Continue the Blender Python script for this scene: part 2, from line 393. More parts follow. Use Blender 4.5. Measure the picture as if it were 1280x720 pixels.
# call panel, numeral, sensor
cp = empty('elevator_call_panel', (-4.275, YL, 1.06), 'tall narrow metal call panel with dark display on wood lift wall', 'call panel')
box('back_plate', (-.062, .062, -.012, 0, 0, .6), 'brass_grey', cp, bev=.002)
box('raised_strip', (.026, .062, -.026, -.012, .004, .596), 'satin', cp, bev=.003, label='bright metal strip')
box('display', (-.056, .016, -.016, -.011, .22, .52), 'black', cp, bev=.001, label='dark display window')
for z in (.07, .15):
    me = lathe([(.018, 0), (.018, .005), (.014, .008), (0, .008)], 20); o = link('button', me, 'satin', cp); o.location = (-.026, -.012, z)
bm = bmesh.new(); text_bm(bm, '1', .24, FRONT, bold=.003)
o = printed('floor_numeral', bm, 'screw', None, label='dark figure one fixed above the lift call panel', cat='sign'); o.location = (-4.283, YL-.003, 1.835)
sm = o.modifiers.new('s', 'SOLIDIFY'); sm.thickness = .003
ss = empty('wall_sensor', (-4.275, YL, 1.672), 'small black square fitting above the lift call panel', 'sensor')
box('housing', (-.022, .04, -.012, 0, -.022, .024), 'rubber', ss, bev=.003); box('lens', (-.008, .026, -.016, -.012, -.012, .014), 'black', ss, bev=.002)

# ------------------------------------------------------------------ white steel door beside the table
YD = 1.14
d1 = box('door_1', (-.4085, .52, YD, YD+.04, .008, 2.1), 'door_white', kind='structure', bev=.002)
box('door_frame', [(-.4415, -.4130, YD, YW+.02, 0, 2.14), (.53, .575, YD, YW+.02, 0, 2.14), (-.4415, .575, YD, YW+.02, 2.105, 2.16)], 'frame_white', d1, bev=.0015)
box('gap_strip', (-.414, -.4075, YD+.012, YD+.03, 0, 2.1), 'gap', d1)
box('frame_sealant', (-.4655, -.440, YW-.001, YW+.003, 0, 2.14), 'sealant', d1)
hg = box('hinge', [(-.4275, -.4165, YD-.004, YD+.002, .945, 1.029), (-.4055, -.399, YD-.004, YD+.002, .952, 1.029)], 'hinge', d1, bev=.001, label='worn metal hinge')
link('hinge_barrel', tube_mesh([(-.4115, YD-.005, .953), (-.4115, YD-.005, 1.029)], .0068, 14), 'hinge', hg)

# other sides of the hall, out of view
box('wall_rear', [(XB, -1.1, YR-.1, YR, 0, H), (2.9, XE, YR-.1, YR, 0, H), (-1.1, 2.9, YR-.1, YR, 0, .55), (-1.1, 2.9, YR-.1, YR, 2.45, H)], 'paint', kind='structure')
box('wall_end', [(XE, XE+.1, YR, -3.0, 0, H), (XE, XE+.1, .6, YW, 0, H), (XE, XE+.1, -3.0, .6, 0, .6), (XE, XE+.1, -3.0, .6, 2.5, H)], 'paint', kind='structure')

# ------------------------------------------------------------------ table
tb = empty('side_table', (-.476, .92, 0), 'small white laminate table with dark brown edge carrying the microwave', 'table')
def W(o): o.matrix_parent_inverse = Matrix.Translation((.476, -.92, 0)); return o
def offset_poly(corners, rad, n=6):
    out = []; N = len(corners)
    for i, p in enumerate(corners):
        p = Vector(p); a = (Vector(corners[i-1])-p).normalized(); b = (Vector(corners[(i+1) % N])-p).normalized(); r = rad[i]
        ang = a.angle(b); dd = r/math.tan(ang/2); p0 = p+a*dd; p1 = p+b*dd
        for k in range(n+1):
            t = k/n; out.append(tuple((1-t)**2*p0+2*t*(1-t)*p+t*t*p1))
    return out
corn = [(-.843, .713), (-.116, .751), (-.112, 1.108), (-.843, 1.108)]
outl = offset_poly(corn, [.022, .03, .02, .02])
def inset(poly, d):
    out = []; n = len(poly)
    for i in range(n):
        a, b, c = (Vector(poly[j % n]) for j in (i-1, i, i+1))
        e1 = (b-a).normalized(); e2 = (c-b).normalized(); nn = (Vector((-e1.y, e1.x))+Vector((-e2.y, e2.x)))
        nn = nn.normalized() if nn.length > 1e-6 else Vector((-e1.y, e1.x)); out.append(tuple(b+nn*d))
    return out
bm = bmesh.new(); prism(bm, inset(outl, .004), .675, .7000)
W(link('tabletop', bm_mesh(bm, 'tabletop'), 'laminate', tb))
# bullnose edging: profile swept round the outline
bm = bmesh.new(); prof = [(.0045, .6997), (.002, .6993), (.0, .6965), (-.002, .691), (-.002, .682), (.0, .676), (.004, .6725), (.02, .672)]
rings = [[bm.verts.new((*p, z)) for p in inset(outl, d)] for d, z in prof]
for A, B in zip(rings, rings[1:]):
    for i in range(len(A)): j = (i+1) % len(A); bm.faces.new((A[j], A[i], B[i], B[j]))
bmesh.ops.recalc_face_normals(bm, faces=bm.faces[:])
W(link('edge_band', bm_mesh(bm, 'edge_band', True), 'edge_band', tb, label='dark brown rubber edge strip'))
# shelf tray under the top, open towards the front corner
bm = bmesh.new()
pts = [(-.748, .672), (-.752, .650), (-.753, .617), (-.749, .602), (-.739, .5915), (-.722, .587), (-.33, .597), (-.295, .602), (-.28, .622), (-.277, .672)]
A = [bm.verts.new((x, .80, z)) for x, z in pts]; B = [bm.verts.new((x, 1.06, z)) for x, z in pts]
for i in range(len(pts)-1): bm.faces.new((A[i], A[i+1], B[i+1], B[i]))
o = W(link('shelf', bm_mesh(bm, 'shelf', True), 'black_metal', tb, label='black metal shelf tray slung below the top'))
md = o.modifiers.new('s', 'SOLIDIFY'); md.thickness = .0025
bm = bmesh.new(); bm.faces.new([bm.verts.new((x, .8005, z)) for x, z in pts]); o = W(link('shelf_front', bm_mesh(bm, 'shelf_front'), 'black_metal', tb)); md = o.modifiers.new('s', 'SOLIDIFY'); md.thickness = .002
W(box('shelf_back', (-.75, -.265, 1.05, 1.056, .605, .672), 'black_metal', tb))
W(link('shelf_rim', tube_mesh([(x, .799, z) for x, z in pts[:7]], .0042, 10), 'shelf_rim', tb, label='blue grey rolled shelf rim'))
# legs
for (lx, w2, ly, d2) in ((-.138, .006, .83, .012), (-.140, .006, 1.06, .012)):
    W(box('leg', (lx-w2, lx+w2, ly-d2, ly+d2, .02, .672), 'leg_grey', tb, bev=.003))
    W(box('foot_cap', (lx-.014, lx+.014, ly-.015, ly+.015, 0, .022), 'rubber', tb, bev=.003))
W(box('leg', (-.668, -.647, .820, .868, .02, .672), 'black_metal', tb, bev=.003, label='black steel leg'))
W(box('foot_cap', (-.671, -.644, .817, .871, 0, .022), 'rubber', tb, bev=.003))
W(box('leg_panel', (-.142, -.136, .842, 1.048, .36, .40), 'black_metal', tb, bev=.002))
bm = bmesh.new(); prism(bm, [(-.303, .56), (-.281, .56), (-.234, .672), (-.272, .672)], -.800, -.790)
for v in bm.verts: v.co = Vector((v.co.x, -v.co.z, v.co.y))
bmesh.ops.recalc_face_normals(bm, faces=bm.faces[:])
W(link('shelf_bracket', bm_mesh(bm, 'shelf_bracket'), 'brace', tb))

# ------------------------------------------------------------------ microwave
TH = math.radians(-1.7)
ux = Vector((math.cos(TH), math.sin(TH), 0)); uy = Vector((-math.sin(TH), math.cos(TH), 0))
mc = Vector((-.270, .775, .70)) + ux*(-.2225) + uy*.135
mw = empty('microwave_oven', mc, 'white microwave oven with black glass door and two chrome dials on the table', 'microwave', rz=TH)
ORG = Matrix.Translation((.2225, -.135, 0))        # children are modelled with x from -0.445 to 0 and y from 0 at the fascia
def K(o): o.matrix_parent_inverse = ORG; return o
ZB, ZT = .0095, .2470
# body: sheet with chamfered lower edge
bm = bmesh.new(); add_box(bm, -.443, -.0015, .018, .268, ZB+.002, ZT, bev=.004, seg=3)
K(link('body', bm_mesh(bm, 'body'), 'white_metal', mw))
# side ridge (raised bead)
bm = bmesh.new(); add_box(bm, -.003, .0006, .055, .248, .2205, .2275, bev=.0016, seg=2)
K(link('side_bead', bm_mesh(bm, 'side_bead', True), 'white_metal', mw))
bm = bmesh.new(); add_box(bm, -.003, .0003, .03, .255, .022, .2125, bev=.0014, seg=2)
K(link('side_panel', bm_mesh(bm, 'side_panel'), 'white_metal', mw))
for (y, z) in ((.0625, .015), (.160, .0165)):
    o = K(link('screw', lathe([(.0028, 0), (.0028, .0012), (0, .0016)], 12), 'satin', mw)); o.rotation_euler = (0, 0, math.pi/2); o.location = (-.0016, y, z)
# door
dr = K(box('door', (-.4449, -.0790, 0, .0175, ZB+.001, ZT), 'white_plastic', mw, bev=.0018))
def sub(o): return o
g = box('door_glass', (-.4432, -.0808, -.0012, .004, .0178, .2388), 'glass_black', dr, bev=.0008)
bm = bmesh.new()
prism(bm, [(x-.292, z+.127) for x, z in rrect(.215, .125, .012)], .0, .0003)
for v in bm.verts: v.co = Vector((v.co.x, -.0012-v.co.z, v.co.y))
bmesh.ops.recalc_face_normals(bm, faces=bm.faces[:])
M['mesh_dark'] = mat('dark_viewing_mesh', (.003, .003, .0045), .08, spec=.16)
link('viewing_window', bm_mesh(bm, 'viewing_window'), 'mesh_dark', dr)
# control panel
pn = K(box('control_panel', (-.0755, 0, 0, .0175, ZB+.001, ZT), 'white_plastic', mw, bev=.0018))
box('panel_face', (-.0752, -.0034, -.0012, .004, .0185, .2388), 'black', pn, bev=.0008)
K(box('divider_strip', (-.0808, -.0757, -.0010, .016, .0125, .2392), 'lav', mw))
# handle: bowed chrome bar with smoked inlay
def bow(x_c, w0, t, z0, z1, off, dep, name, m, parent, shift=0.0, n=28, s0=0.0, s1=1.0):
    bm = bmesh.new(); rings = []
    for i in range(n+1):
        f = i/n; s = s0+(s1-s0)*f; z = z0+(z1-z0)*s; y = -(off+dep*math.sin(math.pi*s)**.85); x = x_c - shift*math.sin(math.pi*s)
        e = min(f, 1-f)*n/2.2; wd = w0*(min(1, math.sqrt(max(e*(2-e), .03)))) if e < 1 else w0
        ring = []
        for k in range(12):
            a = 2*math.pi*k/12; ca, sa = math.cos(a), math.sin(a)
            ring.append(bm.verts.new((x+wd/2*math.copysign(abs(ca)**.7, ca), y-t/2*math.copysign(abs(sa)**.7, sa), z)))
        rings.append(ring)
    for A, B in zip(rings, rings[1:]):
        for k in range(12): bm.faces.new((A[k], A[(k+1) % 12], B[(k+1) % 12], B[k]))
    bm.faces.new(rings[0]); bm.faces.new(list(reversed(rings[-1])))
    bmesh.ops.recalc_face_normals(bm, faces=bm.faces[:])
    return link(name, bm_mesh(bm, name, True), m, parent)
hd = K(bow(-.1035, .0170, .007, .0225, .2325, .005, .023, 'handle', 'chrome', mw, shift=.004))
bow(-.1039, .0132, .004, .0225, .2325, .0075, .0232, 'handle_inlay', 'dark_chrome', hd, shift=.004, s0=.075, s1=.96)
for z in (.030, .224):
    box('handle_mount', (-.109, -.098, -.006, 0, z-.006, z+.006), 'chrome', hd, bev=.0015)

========

▶ Work to do:
Report all lines of the material that contain the word "from".

▶ Output for this exercise:
Continue the Blender Python script for this scene: part 2, from line 393. More parts follow. Use Blender 4.5. Measure the picture as if it were 1280x720 pixels.
ORG = Matrix.Translation((.2225, -.135, 0))        # children are modelled with x from -0.445 to 0 and y from 0 at the fascia